Liberdade de expressão
Aos juízes é exigido que guardem segredo das informações que cheguem ao seu conhecimento por via do processo judicial. Também lhes é imposta a obrigação de não se pronunciarem ou de darem opinião sobre matérias que constituam objecto de processo a cargo de outros colegas ou em fase de recurso. Todavia, aos juízes é reconhecida a liberdade de expressão e de associação, sem prejuízo dos deveres a que estão sujeitos nos termos da lei.
Os juízes deverão sempre comportar-se de forma a preservar a dignidade do seu cargo e a imparcialidade e independência da magistratura. Norberto Carrilho exprimiu preocupação com relação às notícias que dão conta de que em alguns Estados que se encontram em fase de transição para a democracia e de consolidação do Estado de Direito se têm verificado restrições à liberdade de expressão dos juízes e, até mesmo, perseguição de colegas da profissão que clamam por uma reforma do poder judicial e pugnam pela independência dos juízes.
Requisitos subjectivos
O conceito de “independência” exprime o valor constitucional da independência judicial. Citando Castro Mendes, Norberto Carrilho afirmou que á independência dos juízes é a situação que se verifica quando, no momento da decisão, não pesam sobre o decidente, outros factores que não os judicialmente adequados a conduzir à legalidade e à justiça a mesma decisão. O primeiro requisito subjectivo da independência dos juízes consiste na sua imparcialidade.

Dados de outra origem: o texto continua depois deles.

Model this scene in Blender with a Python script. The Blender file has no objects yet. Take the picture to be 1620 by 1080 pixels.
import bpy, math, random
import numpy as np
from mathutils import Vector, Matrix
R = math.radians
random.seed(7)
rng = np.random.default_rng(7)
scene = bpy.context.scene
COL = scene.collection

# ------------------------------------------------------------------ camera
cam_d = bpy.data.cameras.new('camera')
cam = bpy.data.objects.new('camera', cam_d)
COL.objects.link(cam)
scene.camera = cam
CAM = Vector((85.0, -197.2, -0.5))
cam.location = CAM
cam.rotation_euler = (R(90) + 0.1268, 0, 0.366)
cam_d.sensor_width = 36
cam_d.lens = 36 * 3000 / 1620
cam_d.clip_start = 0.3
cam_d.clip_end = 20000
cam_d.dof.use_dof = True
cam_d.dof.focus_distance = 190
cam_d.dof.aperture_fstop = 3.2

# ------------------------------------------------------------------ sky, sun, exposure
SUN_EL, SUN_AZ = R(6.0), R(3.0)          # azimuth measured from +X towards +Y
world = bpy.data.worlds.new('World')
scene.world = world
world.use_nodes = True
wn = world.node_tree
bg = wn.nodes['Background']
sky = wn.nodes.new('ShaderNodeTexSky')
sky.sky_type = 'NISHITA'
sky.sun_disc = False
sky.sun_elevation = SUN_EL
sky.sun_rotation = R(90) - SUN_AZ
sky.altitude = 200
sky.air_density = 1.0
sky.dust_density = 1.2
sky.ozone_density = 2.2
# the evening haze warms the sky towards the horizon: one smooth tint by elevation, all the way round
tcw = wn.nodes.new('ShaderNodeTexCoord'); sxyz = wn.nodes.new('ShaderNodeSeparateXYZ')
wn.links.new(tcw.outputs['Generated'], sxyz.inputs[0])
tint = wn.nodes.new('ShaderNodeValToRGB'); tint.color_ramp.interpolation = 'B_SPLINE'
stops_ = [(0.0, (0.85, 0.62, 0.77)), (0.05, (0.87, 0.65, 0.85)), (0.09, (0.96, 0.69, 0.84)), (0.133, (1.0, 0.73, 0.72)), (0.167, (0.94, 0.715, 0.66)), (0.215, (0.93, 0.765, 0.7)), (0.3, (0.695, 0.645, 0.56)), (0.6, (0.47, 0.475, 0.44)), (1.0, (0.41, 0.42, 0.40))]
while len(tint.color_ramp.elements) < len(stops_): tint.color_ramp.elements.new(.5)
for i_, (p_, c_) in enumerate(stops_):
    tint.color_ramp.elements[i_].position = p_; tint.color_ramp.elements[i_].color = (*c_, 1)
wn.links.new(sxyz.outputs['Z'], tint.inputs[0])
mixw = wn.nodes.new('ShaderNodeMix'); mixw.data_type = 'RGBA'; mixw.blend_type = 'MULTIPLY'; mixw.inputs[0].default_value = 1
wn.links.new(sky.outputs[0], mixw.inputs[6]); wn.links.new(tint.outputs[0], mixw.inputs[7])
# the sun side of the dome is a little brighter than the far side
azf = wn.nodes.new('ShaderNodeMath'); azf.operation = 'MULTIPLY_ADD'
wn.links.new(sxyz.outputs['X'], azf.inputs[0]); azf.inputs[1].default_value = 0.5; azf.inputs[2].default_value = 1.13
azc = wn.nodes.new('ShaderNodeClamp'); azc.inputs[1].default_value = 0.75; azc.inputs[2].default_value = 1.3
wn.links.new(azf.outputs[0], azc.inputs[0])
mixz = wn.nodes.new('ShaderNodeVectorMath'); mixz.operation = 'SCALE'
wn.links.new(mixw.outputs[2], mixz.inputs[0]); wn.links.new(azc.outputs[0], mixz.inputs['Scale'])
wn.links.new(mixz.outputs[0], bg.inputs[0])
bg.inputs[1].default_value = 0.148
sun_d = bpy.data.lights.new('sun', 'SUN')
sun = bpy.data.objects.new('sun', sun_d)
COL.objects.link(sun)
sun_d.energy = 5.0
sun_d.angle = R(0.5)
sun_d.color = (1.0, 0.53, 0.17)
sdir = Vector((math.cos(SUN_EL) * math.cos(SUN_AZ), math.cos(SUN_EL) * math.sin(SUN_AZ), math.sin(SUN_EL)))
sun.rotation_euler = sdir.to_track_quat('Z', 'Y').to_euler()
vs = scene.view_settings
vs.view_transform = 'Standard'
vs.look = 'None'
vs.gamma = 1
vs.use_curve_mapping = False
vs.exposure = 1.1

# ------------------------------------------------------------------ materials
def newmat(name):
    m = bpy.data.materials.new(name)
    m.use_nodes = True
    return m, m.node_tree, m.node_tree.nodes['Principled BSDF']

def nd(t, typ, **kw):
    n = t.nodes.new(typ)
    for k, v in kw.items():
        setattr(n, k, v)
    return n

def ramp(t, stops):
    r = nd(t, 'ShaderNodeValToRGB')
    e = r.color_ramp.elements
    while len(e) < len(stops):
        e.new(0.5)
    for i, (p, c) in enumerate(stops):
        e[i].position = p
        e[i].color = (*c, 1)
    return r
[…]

A par da imparcialidade, a integridade é outro requisito subjectivo essencial da independência dos juízes. A integridade é vista em geral como firmeza de carácter, assente numa consciência bem formada nos valores da igualdade de todas as pessoas, independentemente das suas diferenças de género, raça, etnia, crença, grau cultural, origem social e de classe ou orientação sexual. Ser íntegro é ser capaz de decidir por si próprio, de ter opinião própria, de não se deixar influenciar por critérios de oportunidade. É ter a capacidade de afirmar a verticalidade e de não abdicar da honestidade intelectual.
O espírito de missão e de serviço público, bem como a competência técnica e a coragem são outros factores subjectivos importantes para a independência dos juízes.
Entretanto, discursando na abertura do encontro, o Primeiro-Ministro, Aires Ali, disse, entre outras coisas, que se do lado dos actores políticos se requer uma maior qualidade de representação e integridade no exercício da respectiva atribuição, bem como o cumprimento dos compromissos assumidos, por seu turnos, os cidadãos esperam também do poder judicial uma melhor justiça, mais segurança e bem-estar.
Aires Ali afirmou que a credibilidade do poder judicial é fundamental para a pacificação social, cabendo ao judiciário agir no sentido de personificar, efectivamente, a figura de um dos suportes essenciais para a resolução de conflitos e para a manutenção da harmonia social.
Disse eu no mundo globalizado de hoje, a justiça e os juízes são confrontados, cada vez mais, com desafios cada vez mais crescentes. Esses desafios são inquestionavelmente universais e reflectem a afirmação da identidade social, cultural e profissional do juiz à volta de valores da sua independência, imparcialidade e integridade que em Moçambique também são prosseguidos como um Estado de Direito.